There are several cinematography expressions that get overlooked and not celebrated. Shorts sometime unfairly suffer from this “rapid look” and erratic type of attention. This is partly due to the way shorts are often used, more like a training camp before going to make full feature films. However, short films are still a powerful form of art extremely relevant and artistically sound because of the unique combination of strong narrative and the need of synthesis. Short movies cover an important role and cultural function for aspiring cine-entusiasts at all levels. They encompass experimentation and development within their own specific artistic style of “compressed narrative”.

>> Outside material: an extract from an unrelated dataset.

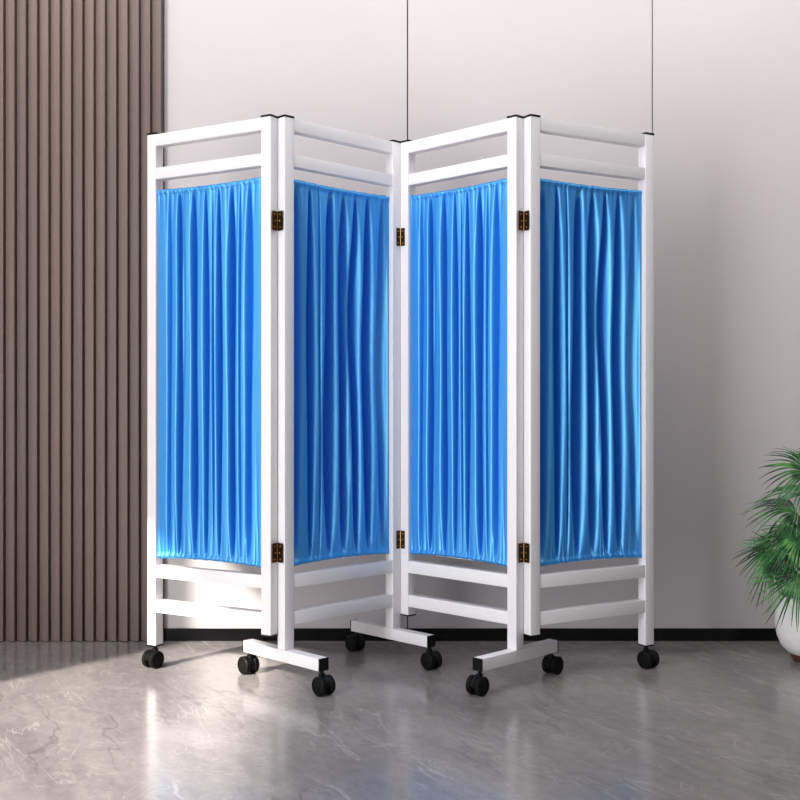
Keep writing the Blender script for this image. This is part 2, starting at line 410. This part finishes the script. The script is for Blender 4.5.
def frond(hub, tip_dir, up, Lg, n=30, spread=125, droop=.5, start=(0, 0, .38), seed=0, fused=.30):
    rg = random.Random(seed)
    hub = Vector(hub); a = Vector(tip_dir).normalized(); nrm = Vector(up); nrm = (nrm-a*nrm.dot(a)).normalized(); b_ = nrm.cross(a)
    bm = bmesh.new(); K = 12
    for k in range(n):
        ph = R(-spread+2*spread*k/(n-1)+rg.uniform(-2, 2))
        d = a*math.cos(ph)+b_*math.sin(ph); side = (b_*math.cos(ph)-a*math.sin(ph))
        ll = Lg*(.74+.26*math.cos(ph*.8))*rg.uniform(.86, 1.05)
        dr = droop*rg.uniform(.75, 1.35); tw = rg.uniform(-.12, .12)
        half = R(spread)/(n-1)
        prev = None; rows = []
        for j in range(K+1):
            s = j/K
            q = max(0, s-fused*.8)
            p = hub+d*(ll*s*(1-.28*q*dr))+side*(tw*ll*q*q)-Vector((0, 0, 1))*(ll*dr*(q**1.9))+nrm*(.05*ll*math.sin(math.pi*min(1, s*1.4)))
            wfan = ll*s*math.tan(half)*1.04
            if s <= fused: w = wfan
            else: w = ll*fused*math.tan(half)*1.04*max(.03, 1-((s-fused)/(1-fused))**1.5)*1.0+.0006
            w = min(w, .0075) if s > fused else w
            ridge = nrm*(min(w, .006)*.55)
            rows.append((bm.verts.new(p-side*w-ridge*.0), bm.verts.new(p+ridge), bm.verts.new(p+side*w-ridge*.0)))
        for A, B in zip(rows, rows[1:]):
            bm.faces.new((A[0], A[1], B[1], B[0])); bm.faces.new((A[1], A[2], B[2], B[1]))
    o = obj('frond', bm, M['leaf'], plant)
    for p_ in o.data.polygons: p_.use_smooth = False
    md = o.modifiers.new('leaf_thickness', 'SOLIDIFY'); md.thickness = .0006
    bm = bmesh.new(); s0 = Vector(start); mid = (s0+hub)*.5+Vector((0, 0, .05*(hub-s0).length+.02))
    pts = [s0*(1-t)**2+mid*2*t*(1-t)+hub*t*t for t in [k/8 for k in range(9)]]
    tube(bm, pts, [.0042-.0022*k/8 for k in range(9)], 8)
    obj('petiole', bm, M['petiole'], o, smooth=True)
# hub (relative to plant base), direction, leaf-face normal
F_ = [
 ((-.020, -.03, .650), (-.88, -.25, .22), (.1, -.75, .6), .215, 34, 100, .45),
 ((-.040, .02, .505), (-.95, -.10, .18), (-.1, -.45, .9), .235, 30, 85, .50),
 ((-.050, -.04, .415), (-.90, -.30, -.02), (-.1, -.5, .85), .225, 30, 95, .60),
 ((-.150, -.05, .392), (-.75, -.20, -.45), (-.45, -.8, .45), .150, 32, 115, .35),
 ((-.095, -.14, .318), (-.15, -.30, -.90), (-.2, -.95, .25), .190, 44, 135, .15),
 ((-.065, -.09, .44), (-.80, -.35, -.35), (-.35, -.8, .55), .190, 30, 110, .45),
 ((-.110, .05, .330), (-.50, .1, -.75), (-.6, -.3, .6), .150, 26, 90, .5),
 ((.060, -.05, .700), (.35, -.2, .85), (.1, -.9, .3), .23, 30, 120, .45),
 ((.10, -.06, .560), (.90, -.2, .35), (.1, -.6, .8), .22, 28, 110, .5),
 ((.13, .02, .440), (.95, .1, .0), (.2, -.4, .9), .22, 28, 110, .6),
 ((.09, -.11, .350), (.60, -.5, -.55), (.4, -.8, .45), .19, 30, 120, .4),
 ((.02, .12, .560), (-.1, .9, .3), (0, -.3, .9), .22, 26, 110, .5),
 ((-.03, .12, .400), (-.4, .8, .0), (0, .3, .9), .19, 26, 110, .5),
]
for k, (h, d, u, ll, n, sp, dr) in enumerate(F_): frond(h, d, u, ll, n, sp, dr, start=(rng.uniform(-.006, .006), rng.uniform(-.006, .006), min(.40, max(.26, h[2]-.15))), seed=k+5)

# ---------------------------------------------------------------- light
def aim(o, v): o.rotation_euler = Vector(v).to_track_quat('-Z', 'Y').to_euler()
sun = bpy.data.objects.new('sun', bpy.data.lights.new('sun', 'SUN')); C.objects.link(sun)
sun.data.energy = 11.5; sun.data.angle = R(1.6); sun.data.color = (1, .925, .83); sun.location = (-5, -2, 4)
aim(sun, (.64, .77, -.61))
def area(name, loc, d, sx, sy, e, col=(1, 1, 1), spread=180):
    l = bpy.data.lights.new(name, 'AREA'); l.shape = 'RECTANGLE'; l.size = sx; l.size_y = sy; l.energy = e; l.color = col; l.spread = R(spread)
    o = bpy.data.objects.new(name, l); C.objects.link(o); o.location = loc; aim(o, d); return o
# daylight in the tall window of the left wall
area('window_daylight', (LX+.02, .33, HEAD/2), (1, 0, 0), 2.02, 3.2, 205, (.97, .98, 1))
# linear ceiling washer close to the back wall
area('ceiling_washer', (.2, 3.35, 2.88), (0, .45, -1), 5.4, .10, 39, (1, .97, .96))
w = bpy.data.worlds.new('world'); S.world = w; w.use_nodes = True
bg = w.node_tree.nodes['Background']; bg.inputs[0].default_value = (.95, .96, 1, 1); bg.inputs[1].default_value = .2

# ---------------------------------------------------------------- camera
cam = bpy.data.cameras.new('camera'); co = bpy.data.objects.new('camera', cam); C.objects.link(co); S.camera = co
co.location = (0, 0, .889); co.rotation_euler = (R(90), 0, 0)
cam.sensor_width = 36; cam.lens = 1110.7/800*36
cam.shift_x = -.6/800; cam.shift_y = 3.9/800
S.view_settings.view_transform = 'Standard'; S.view_settings.look = 'None'; S.view_settings.gamma = 1
S.view_settings.use_curve_mapping = False; S.view_settings.exposure = 0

In Italy, when it comes to the problematic of the shorts (“cortometraggio“), they share similar life that ties also into lack of adequate distribution. Perhaps, a feature not unusual in the international panorama though, definitely present in the “bel paese” back garden. Cortometraggi (Shorts) derive the name from the length of the film used (corto), also known as “metraggio”. This, for full length movies, usually amounts to several thousand meters.
Since the 1980s, that can be set as the reference date for Italy’s renovate interest in the production of shorts, several beautiful gems could be picked like: Drimage (1981) filmed by Silvio Soldini, La guerra appena finita (1983) by Francesca Archibugi, Mario Martone’s Dialoghi di Alphaville (1987), Storie metropolitane (1989) by Marco Bechis, Guido Manuli’s Incubus, (1993), Eros Puglielli’s Il pranzo onirico (1996), Racconto d’inverno by Cristina Catalani, Sei quello che mangi (2002) by Stefano Russo, Adele (2005) by Andrea Fazzini, La Preda (2006) by Francesco Apice, Il gioco (2009) by Adriano Giannini.